[WHAT YOU ARE ASKED TO DO]: Leave out the pictures, then reproduce the rest of the material exactly.

[PROVIDED DATA]:
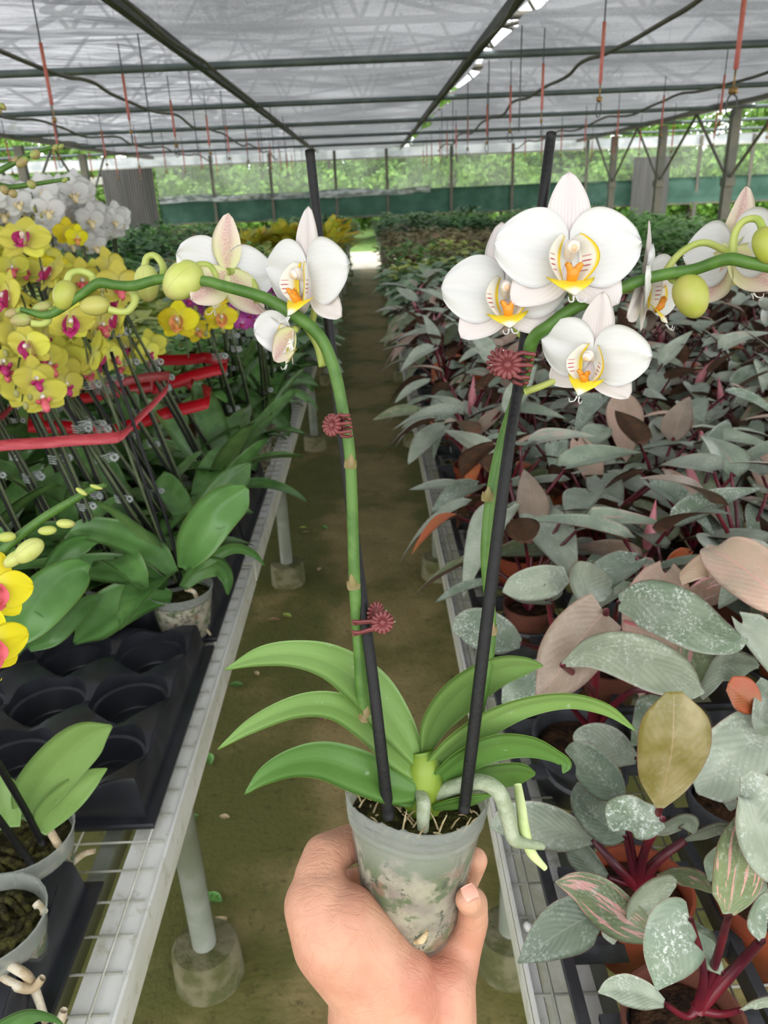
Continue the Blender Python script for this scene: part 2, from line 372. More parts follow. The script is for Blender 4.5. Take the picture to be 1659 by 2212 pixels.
def sheet(mb, G, th=.0008, mt=0, mbk=None):
    """thin blade with a real top and underside; the top faces along +normal"""
    G = np.asarray(G, float); nu, nv = G.shape[:2]
    du = np.gradient(G, axis=0); dv = np.gradient(G, axis=1); n = np.cross(du, dv); n /= (np.linalg.norm(n, axis=2, keepdims=True)+1e-12)
    w = np.ones((nu, nv, 1)); w[0] = w[-1] = 0.25; w[:, 0] = w[:, -1] = .25
    T = G+n*th*.5*w; B = G-n*th*.5*w
    V = np.concatenate([T.reshape(-1, 3), B.reshape(-1, 3)]); N = nu*nv
    fs = gridfaces(nu, nv); k1 = len(fs); fb = gridfaces(nu, nv, flip=True, off=N); fs += fb
    bd = [i*nv for i in range(nu)]+[(nu-1)*nv+j for j in range(1, nv)]+[i*nv+nv-1 for i in range(nu-2, -1, -1)]+[j for j in range(nv-2, 0, -1)]
    for a, b in zip(bd, bd[1:]+bd[:1]): fs.append([a, a+N, b+N, b][::-1])
    mbk = mt if mbk is None else mbk
    mb.add(V, fs, [mt]*k1+[mbk]*(len(fs)-k1), guv(nu, nv)*2); return mb
def spline(pts, n):
    p = np.asarray(pts, float); m = len(p)
    if m == 1: return np.repeat(p, n, 0)
    e = np.concatenate([[2*p[0]-p[1]], p, [2*p[-1]-p[-2]]]); t = np.linspace(0, m-1, n); i = np.clip(t.astype(int), 0, m-2); u = (t-i)[:, None]
    a, b, c, d = e[i], e[i+1], e[i+2], e[i+3]
    return .5*((2*b)+(-a+c)*u+(2*a-5*b+4*c-d)*u*u+(-a+3*b-3*c+d)*u**3)
def tube(mb, pts, r, n=8, mi=0, res=None, caps=True):
    p = spline(pts, res) if res else np.asarray(pts, float); k = len(p)
    r = np.full(k, r) if np.isscalar(r) else (np.interp(np.linspace(0, 1, k), np.linspace(0, 1, len(r)), r))
    t = np.gradient(p, axis=0); t /= (np.linalg.norm(t, axis=1, keepdims=True)+1e-12)
    a = np.array([0, 0, 1.0]) if abs(t[0][2]) < .9 else np.array([1.0, 0, 0]); nrm = np.cross(t[0], a); nrm /= np.linalg.norm(nrm)
    G = np.empty((k, n, 3)); an = np.arange(n)/n*2*PI
    for i in range(k):
        nrm = nrm-t[i]*np.dot(nrm, t[i]); nrm /= (np.linalg.norm(nrm)+1e-12); b = np.cross(t[i], nrm)
        G[i] = p[i]+r[i]*(np.cos(an)[:, None]*nrm+np.sin(an)[:, None]*b)
    fs = gridfaces(k, n, cv=True, flip=True)
    if caps: fs += [list(range(n)), [(k-1)*n+j for j in range(n)][::-1]]
    mb.add(G.reshape(-1, 3), fs, mi, [[i/(k-1), j/n] for i in range(k) for j in range(n)]); return mb
def box(mb, lo, hi, mi=0):
    x0, y0, z0 = lo; x1, y1, z1 = hi
    mb.add([[x0,y0,z0],[x1,y0,z0],[x1,y1,z0],[x0,y1,z0],[x0,y0,z1],[x1,y0,z1],[x1,y1,z1],[x0,y1,z1]],
           [[0,3,2,1],[4,5,6,7],[0,1,5,4],[1,2,6,5],[2,3,7,6],[3,0,4,7]], mi); return mb
def lathe(mb, prof, n=24, mi=0, c=(0, 0, 0), jag=0):
    G = np.empty((len(prof), n, 3)); an = np.arange(n)/n*2*PI
    for i, (r, z) in enumerate(prof): G[i] = np.stack([c[0]+r*np.cos(an), c[1]+r*np.sin(an), np.full(n, c[2]+z)], 1)
    mb.add(G.reshape(-1, 3), gridfaces(len(prof), n, cv=True, flip=True), mi, [[i/max(1, len(prof)-1), j/n] for i in range(len(prof)) for j in range(n)]); return mb
def ball(mb, c, r, axis=None, n=12, mi=0, lobes=0, tip=0):
    """ellipsoid; r scalar or (across, along); axis = direction of the long side"""
    ra, rl = (r, r) if np.isscalar(r) else r
    ax = np.array([0, 0, 1.0]) if axis is None else np.asarray(axis, float)/np.linalg.norm(axis)
    q = np.array([1.0, 0, 0]) if abs(ax[0]) < .8 else np.array([0, 1.0, 0]); e1 = np.cross(ax, q); e1 /= np.linalg.norm(e1); e2 = np.cross(ax, e1)
    m = n*2; k = n+1; G = np.empty((k, m, 3)); ph = np.arange(m)/m*2*PI
    for i in range(k):
        th = PI*i/n; z = -math.cos(th); rr = max(math.sin(th), 1e-3)*(1-tip*.35*(z+1)*.5)
        w = 1-lobes*(np.abs(np.cos(1.5*ph))**6)*math.sin(th)
        G[i] = np.asarray(c)+ax*z*rl+(rr*ra*w)[:, None]*(np.cos(ph)[:, None]*e1+np.sin(ph)[:, None]*e2)
    mb.add(G.reshape(-1, 3), gridfaces(k, m, cv=True, flip=True), mi, [[i/n, j/m] for i in range(k) for j in range(m)]); return mb
# ------------------------------------------------------------------ objects
ORG = {}
def empty(name, loc, label=None, cat=None, group=None):
    o = bpy.data.objects.new(name, None); COL.objects.link(o); o.location = loc; o.empty_display_size = .02; ORG[o.name] = np.array(loc, float)
    tag(o, label, cat, group); return o
def tag(o, label=None, cat=None, group=None, kind=None):
    if label: o['label'] = label
    if cat: o['category'] = cat
    if group: o['group'] = group
    if kind: o['kind'] = kind
    return o
def part(name, mb, mats, parent=None, smooth=True, local=False, label=None):
    """one mesh object; mesh given in world places unless local"""
    if isinstance(mats, str): mats = [mats]
    if parent is None:
        org = np.array(mb.v).mean(0); 
        o = bpy.data.objects.new(name, mb.mesh(name, mats, org, smooth)); o.location = org; ORG[o.name] = org
    else:
        org = np.zeros(3) if local else ORG[parent.name]
        o = bpy.data.objects.new(name, mb.mesh(name, mats, org, smooth)); o.parent = parent; ORG[o.name] = org
    if label: o['label'] = label
    COL.objects.link(o)
    return o
def inst(name, me, parent, T=None):
    o = bpy.data.objects.new(name, me); o.parent = parent; COL.objects.link(o)
    if T is not None: o.matrix_local = T
    return o
def struct(name, mb, mats, smooth=False):
    o = bpy.data.objects.new(name, mb.mesh(name, [mats] if isinstance(mats, str) else mats, None, smooth)); COL.objects.link(o); o['kind'] = 'structure'; return o
def copy_tree(o, parent=None):
    c = o.copy(); COL.objects.link(c)
    if parent is not None: c.parent = parent
    for ch in list(o.children): copy_tree(ch, c)
    return c
ORDW = 'first second third fourth fifth sixth seventh eighth ninth tenth eleventh twelfth thirteenth fourteenth fifteenth sixteenth seventeenth eighteenth nineteenth twentieth'.split()
def ordw(i):
    if i < 20: return ORDW[i]
    tens = ['twenty', 'thirty', 'forty', 'fifty'][(i+1)//10-2]
    return tens.replace('y', 'ieth') if (i+1) % 10 == 0 else tens+'-'+ORDW[(i+1) % 10-1]
def frame(c, zdir, up, s=1.0):
    z = np.asarray(zdir, float); z /= np.linalg.norm(z); u = np.asarray(up, float); x = np.cross(u, z); x /= np.linalg.norm(x); y = np.cross(z, x)
    T = Matrix.Identity(4)
    for i in range(3): T[i][0] = x[i]*s; T[i][1] = y[i]*s; T[i][2] = z[i]*s; T[i][3] = c[i]
    return T
def cdir(x, y, z): return R @ np.array([x, y, z], float)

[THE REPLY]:
Continue the Blender Python script for this scene: part 2, from line 372. More parts follow. The script is for Blender 4.5. Take the picture to be 1659 by 2212 pixels.
def sheet(mb, G, th=.0008, mt=0, mbk=None):
    """thin blade with a real top and underside; the top faces along +normal"""
    G = np.asarray(G, float); nu, nv = G.shape[:2]
    du = np.gradient(G, axis=0); dv = np.gradient(G, axis=1); n = np.cross(du, dv); n /= (np.linalg.norm(n, axis=2, keepdims=True)+1e-12)
    w = np.ones((nu, nv, 1)); w[0] = w[-1] = 0.25; w[:, 0] = w[:, -1] = .25
    T = G+n*th*.5*w; B = G-n*th*.5*w
    V = np.concatenate([T.reshape(-1, 3), B.reshape(-1, 3)]); N = nu*nv
    fs = gridfaces(nu, nv); k1 = len(fs); fb = gridfaces(nu, nv, flip=True, off=N); fs += fb
    bd = [i*nv for i in range(nu)]+[(nu-1)*nv+j for j in range(1, nv)]+[i*nv+nv-1 for i in range(nu-2, -1, -1)]+[j for j in range(nv-2, 0, -1)]
    for a, b in zip(bd, bd[1:]+bd[:1]): fs.append([a, a+N, b+N, b][::-1])
    mbk = mt if mbk is None else mbk
    mb.add(V, fs, [mt]*k1+[mbk]*(len(fs)-k1), guv(nu, nv)*2); return mb
def spline(pts, n):
    p = np.asarray(pts, float); m = len(p)
    if m == 1: return np.repeat(p, n, 0)
    e = np.concatenate([[2*p[0]-p[1]], p, [2*p[-1]-p[-2]]]); t = np.linspace(0, m-1, n); i = np.clip(t.astype(int), 0, m-2); u = (t-i)[:, None]
    a, b, c, d = e[i], e[i+1], e[i+2], e[i+3]
    return .5*((2*b)+(-a+c)*u+(2*a-5*b+4*c-d)*u*u+(-a+3*b-3*c+d)*u**3)
def tube(mb, pts, r, n=8, mi=0, res=None, caps=True):
    p = spline(pts, res) if res else np.asarray(pts, float); k = len(p)
    r = np.full(k, r) if np.isscalar(r) else (np.interp(np.linspace(0, 1, k), np.linspace(0, 1, len(r)), r))
    t = np.gradient(p, axis=0); t /= (np.linalg.norm(t, axis=1, keepdims=True)+1e-12)
    a = np.array([0, 0, 1.0]) if abs(t[0][2]) < .9 else np.array([1.0, 0, 0]); nrm = np.cross(t[0], a); nrm /= np.linalg.norm(nrm)
    G = np.empty((k, n, 3)); an = np.arange(n)/n*2*PI
    for i in range(k):
        nrm = nrm-t[i]*np.dot(nrm, t[i]); nrm /= (np.linalg.norm(nrm)+1e-12); b = np.cross(t[i], nrm)
        G[i] = p[i]+r[i]*(np.cos(an)[:, None]*nrm+np.sin(an)[:, None]*b)
    fs = gridfaces(k, n, cv=True, flip=True)
    if caps: fs += [list(range(n)), [(k-1)*n+j for j in range(n)][::-1]]
    mb.add(G.reshape(-1, 3), fs, mi, [[i/(k-1), j/n] for i in range(k) for j in range(n)]); return mb
def box(mb, lo, hi, mi=0):
    x0, y0, z0 = lo; x1, y1, z1 = hi
    mb.add([[x0,y0,z0],[x1,y0,z0],[x1,y1,z0],[x0,y1,z0],[x0,y0,z1],[x1,y0,z1],[x1,y1,z1],[x0,y1,z1]],
           [[0,3,2,1],[4,5,6,7],[0,1,5,4],[1,2,6,5],[2,3,7,6],[3,0,4,7]], mi); return mb
def lathe(mb, prof, n=24, mi=0, c=(0, 0, 0), jag=0):
    G = np.empty((len(prof), n, 3)); an = np.arange(n)/n*2*PI
    for i, (r, z) in enumerate(prof): G[i] = np.stack([c[0]+r*np.cos(an), c[1]+r*np.sin(an), np.full(n, c[2]+z)], 1)
    mb.add(G.reshape(-1, 3), gridfaces(len(prof), n, cv=True, flip=True), mi, [[i/max(1, len(prof)-1), j/n] for i in range(len(prof)) for j in range(n)]); return mb
def ball(mb, c, r, axis=None, n=12, mi=0, lobes=0, tip=0):
    """ellipsoid; r scalar or (across, along); axis = direction of the long side"""
    ra, rl = (r, r) if np.isscalar(r) else r
    ax = np.array([0, 0, 1.0]) if axis is None else np.asarray(axis, float)/np.linalg.norm(axis)
    q = np.array([1.0, 0, 0]) if abs(ax[0]) < .8 else np.array([0, 1.0, 0]); e1 = np.cross(ax, q); e1 /= np.linalg.norm(e1); e2 = np.cross(ax, e1)
    m = n*2; k = n+1; G = np.empty((k, m, 3)); ph = np.arange(m)/m*2*PI
    for i in range(k):
        th = PI*i/n; z = -math.cos(th); rr = max(math.sin(th), 1e-3)*(1-tip*.35*(z+1)*.5)
        w = 1-lobes*(np.abs(np.cos(1.5*ph))**6)*math.sin(th)
        G[i] = np.asarray(c)+ax*z*rl+(rr*ra*w)[:, None]*(np.cos(ph)[:, None]*e1+np.sin(ph)[:, None]*e2)
    mb.add(G.reshape(-1, 3), gridfaces(k, m, cv=True, flip=True), mi, [[i/n, j/m] for i in range(k) for j in range(m)]); return mb
# ------------------------------------------------------------------ objects
ORG = {}
def empty(name, loc, label=None, cat=None, group=None):
    o = bpy.data.objects.new(name, None); COL.objects.link(o); o.location = loc; o.empty_display_size = .02; ORG[o.name] = np.array(loc, float)
    tag(o, label, cat, group); return o
def tag(o, label=None, cat=None, group=None, kind=None):
    if label: o['label'] = label
    if cat: o['category'] = cat
    if group: o['group'] = group
    if kind: o['kind'] = kind
    return o
def part(name, mb, mats, parent=None, smooth=True, local=False, label=None):
    """one mesh object; mesh given in world places unless local"""
    if isinstance(mats, str): mats = [mats]
    if parent is None:
        org = np.array(mb.v).mean(0); 
        o = bpy.data.objects.new(name, mb.mesh(name, mats, org, smooth)); o.location = org; ORG[o.name] = org
    else:
        org = np.zeros(3) if local else ORG[parent.name]
        o = bpy.data.objects.new(name, mb.mesh(name, mats, org, smooth)); o.parent = parent; ORG[o.name] = org
    if label: o['label'] = label
    COL.objects.link(o)
    return o
def inst(name, me, parent, T=None):
    o = bpy.data.objects.new(name, me); o.parent = parent; COL.objects.link(o)
    if T is not None: o.matrix_local = T
    return o
def struct(name, mb, mats, smooth=False):
    o = bpy.data.objects.new(name, mb.mesh(name, [mats] if isinstance(mats, str) else mats, None, smooth)); COL.objects.link(o); o['kind'] = 'structure'; return o
def copy_tree(o, parent=None):
    c = o.copy(); COL.objects.link(c)
    if parent is not None: c.parent = parent
    for ch in list(o.children): copy_tree(ch, c)
    return c
ORDW = 'first second third fourth fifth sixth seventh eighth ninth tenth eleventh twelfth thirteenth fourteenth fifteenth sixteenth seventeenth eighteenth nineteenth twentieth'.split()
def ordw(i):
    if i < 20: return ORDW[i]
    tens = ['twenty', 'thirty', 'forty', 'fifty'][(i+1)//10-2]
    return tens.replace('y', 'ieth') if (i+1) % 10 == 0 else tens+'-'+ORDW[(i+1) % 10-1]
def frame(c, zdir, up, s=1.0):
    z = np.asarray(zdir, float); z /= np.linalg.norm(z); u = np.asarray(up, float); x = np.cross(u, z); x /= np.linalg.norm(x); y = np.cross(z, x)
    T = Matrix.Identity(4)
    for i in range(3): T[i][0] = x[i]*s; T[i][1] = y[i]*s; T[i][2] = z[i]*s; T[i][3] = c[i]
    return T
def cdir(x, y, z): return R @ np.array([x, y, z], float)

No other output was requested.